Les jours qui suivent la résurrection, les disciples sont déstabilisés : ils ne reconnaissent pas Jésus ; le voilà qui apparaît sans passer par la porte. Et cela ne se passe pas seulement dans leur tête : Jésus a vraiment mangé le poisson qu’ils lui ont proposé !
La résurrection telle qu’elle se présente à leur expérience est beaucoup moins confortable qu’une réanimation car ils ne maîtrisent pas ; ils découvrent ; ils doivent se laisser guider jour après jour. C’est un saut en avant vers une nouvelle manière d’être homme qui leur est inconnue.
Comme le dit Benoît XVI dans le deuxième volume de son livre sur Jésus de Nazareth, avec la résurrection de Jésus s’opère une mutation fondamentale. Il nous donne accès à une communion avec Dieu inouïe :
Dans l’histoire des êtres vivants, on voit un certain nombre de sauts qualitatifs vers des espèces plus évoluées. Cette comparaison peut nous aider à voir le saut immense que représente la résurrection de Jésus pour toute l’humanité. La Résurrection est une sorte de saut qualitatif radical, un saut ontologique, par lequel s’ouvre une nouvelle dimension de la vie humaine.
Conclusion :
En ce beau jour de Pâques, je ne peux que vous encourager à entrer davantage dans cette communion avec Jésus ressuscité. Cela n’enlève pas nos faiblesses ; cela ne répond pas immédiatement à toutes nos questions sur l’avenir. Mais c’est à ce prix que nous pourrons recevoir la paix du Seigneur ressuscité.

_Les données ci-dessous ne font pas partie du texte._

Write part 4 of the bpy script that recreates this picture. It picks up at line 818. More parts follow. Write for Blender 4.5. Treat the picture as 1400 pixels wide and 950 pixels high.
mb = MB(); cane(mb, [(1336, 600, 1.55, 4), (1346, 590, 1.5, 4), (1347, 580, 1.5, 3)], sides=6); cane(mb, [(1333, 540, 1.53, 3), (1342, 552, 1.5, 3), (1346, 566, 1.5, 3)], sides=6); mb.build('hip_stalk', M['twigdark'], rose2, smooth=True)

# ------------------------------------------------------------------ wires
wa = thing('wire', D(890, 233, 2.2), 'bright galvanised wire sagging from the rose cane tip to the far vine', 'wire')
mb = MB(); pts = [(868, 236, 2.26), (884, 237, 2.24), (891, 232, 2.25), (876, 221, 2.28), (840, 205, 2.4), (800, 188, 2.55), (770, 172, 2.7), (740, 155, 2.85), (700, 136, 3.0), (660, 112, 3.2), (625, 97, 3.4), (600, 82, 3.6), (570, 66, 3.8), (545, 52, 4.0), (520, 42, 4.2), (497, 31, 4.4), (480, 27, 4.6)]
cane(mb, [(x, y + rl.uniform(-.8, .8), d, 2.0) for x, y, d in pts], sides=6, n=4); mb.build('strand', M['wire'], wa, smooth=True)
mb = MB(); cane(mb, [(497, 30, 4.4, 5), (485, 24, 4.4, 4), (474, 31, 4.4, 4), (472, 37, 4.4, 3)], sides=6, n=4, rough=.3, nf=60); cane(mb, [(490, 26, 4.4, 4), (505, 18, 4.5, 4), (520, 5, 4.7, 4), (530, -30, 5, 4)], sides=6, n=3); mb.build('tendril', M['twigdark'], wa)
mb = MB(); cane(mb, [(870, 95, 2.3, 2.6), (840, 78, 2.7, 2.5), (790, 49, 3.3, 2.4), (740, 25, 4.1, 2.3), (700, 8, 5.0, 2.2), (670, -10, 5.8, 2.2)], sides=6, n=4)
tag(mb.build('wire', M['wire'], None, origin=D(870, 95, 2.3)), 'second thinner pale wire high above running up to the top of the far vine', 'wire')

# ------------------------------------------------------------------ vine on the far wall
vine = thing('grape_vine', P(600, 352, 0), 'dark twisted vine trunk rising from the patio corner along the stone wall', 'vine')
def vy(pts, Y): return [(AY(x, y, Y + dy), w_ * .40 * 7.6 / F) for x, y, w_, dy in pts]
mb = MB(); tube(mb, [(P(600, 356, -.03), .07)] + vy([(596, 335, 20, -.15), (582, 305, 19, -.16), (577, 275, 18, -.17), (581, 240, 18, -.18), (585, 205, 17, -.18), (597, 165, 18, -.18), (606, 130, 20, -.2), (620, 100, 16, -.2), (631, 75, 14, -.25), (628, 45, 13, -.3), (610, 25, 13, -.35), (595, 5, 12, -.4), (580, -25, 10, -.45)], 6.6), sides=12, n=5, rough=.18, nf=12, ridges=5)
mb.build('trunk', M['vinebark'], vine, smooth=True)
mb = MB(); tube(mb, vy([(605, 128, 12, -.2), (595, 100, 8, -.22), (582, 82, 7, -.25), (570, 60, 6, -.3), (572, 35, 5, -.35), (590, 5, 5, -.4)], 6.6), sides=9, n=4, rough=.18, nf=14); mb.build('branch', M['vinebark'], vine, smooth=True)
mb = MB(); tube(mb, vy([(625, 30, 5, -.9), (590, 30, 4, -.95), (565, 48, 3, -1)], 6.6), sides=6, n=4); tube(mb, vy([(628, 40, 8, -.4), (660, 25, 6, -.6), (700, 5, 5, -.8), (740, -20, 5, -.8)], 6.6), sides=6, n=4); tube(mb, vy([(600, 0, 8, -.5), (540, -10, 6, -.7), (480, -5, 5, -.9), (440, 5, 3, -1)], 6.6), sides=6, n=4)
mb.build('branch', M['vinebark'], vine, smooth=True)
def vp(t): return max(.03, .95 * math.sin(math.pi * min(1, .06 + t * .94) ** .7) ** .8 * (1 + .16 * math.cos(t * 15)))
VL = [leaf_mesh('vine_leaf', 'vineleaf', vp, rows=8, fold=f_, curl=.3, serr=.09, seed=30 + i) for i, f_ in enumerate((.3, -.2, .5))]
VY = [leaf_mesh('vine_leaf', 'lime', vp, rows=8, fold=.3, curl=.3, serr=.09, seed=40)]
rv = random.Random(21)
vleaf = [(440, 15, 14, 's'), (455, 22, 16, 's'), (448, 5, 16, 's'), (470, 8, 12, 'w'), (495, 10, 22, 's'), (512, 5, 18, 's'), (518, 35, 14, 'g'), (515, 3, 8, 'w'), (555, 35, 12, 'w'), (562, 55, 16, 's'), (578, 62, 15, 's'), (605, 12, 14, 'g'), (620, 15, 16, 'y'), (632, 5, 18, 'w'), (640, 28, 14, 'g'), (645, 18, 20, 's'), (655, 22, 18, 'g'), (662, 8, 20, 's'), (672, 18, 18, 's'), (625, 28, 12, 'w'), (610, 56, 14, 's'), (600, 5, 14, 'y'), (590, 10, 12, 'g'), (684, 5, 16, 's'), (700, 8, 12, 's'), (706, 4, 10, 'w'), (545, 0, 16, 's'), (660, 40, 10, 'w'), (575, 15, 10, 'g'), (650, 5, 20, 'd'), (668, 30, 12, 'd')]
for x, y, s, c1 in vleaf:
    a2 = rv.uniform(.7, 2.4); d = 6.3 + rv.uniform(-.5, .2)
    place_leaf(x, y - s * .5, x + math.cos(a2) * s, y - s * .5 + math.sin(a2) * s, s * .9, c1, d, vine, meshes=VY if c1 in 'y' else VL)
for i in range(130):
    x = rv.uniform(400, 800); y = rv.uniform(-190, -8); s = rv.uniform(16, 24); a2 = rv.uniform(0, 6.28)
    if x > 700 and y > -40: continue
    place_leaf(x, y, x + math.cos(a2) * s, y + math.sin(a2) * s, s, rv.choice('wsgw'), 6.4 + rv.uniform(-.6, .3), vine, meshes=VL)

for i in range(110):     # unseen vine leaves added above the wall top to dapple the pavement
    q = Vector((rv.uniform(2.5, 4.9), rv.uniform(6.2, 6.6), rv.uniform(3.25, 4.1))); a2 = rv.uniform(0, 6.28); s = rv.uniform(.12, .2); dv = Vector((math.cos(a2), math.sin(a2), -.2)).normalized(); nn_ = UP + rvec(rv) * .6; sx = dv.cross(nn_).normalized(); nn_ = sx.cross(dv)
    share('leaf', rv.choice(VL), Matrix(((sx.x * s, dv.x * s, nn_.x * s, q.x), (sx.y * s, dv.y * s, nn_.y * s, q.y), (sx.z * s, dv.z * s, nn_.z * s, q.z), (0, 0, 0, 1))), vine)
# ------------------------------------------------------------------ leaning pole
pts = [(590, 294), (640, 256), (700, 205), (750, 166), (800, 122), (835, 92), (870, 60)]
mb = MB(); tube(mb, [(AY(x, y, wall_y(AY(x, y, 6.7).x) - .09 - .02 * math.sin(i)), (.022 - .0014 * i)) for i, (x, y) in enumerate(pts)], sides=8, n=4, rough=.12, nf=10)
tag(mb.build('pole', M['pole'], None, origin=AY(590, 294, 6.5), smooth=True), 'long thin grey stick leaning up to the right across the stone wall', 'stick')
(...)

Pour cela, prenons exemple et appui sur la Vierge Marie. Elle n’était pas madame soleil ! Elle se laissait guider avec confiance par son Fils, car – comme le disent les Pères de l’Eglise – avant d’être mère, elle était disciple. Que Marie nous aide à vivre d’une communion plus profonde avec le Seigneur ressuscité !
Amen !
Références des lectures du jour :
- Livre des Actes des Apôtres 10,34a.37-43.
- Psaume 118(117),1.2.16-17.22-23.
- Lettre de saint Paul Apôtre aux Colossiens 3,1-4.
- Évangile de Jésus Christ selon saint Jean 20,1-9 :
Le premier jour de la semaine, Marie Madeleine se rend au tombeau de grand matin ; c’était encore les ténèbres.
Elle s’aperçoit que la pierre a été enlevée du tombeau.
Elle court donc trouver Simon-Pierre et l’autre disciple, celui que Jésus aimait, et elle leur dit :
— « On a enlevé le Seigneur de son tombeau, et nous ne savons pas où on l’a déposé. »Pierre partit donc avec l’autre disciple pour se rendre au tombeau.
Ils couraient tous les deux ensemble, mais l’autre disciple courut plus vite que Pierre et arriva le premier au tombeau.
En se penchant, il s’aperçoit que les linges sont posés à plat ; cependant il n’entre pas.
Simon-Pierre, qui le suivait, arrive à son tour. Il entre dans le tombeau ; il aperçoit les linges, posés à plat, ainsi que le suaire qui avait entouré la tête de Jésus, non pas posé avec les linges, mais roulé à part à sa place.
C’est alors qu’entra l’autre disciple, lui qui était arrivé le premier au tombeau. Il vit, et il crut.Jusque-là, en effet, les disciples n’avaient pas compris que, selon l’Écriture, il fallait que Jésus ressuscite d’entre les morts.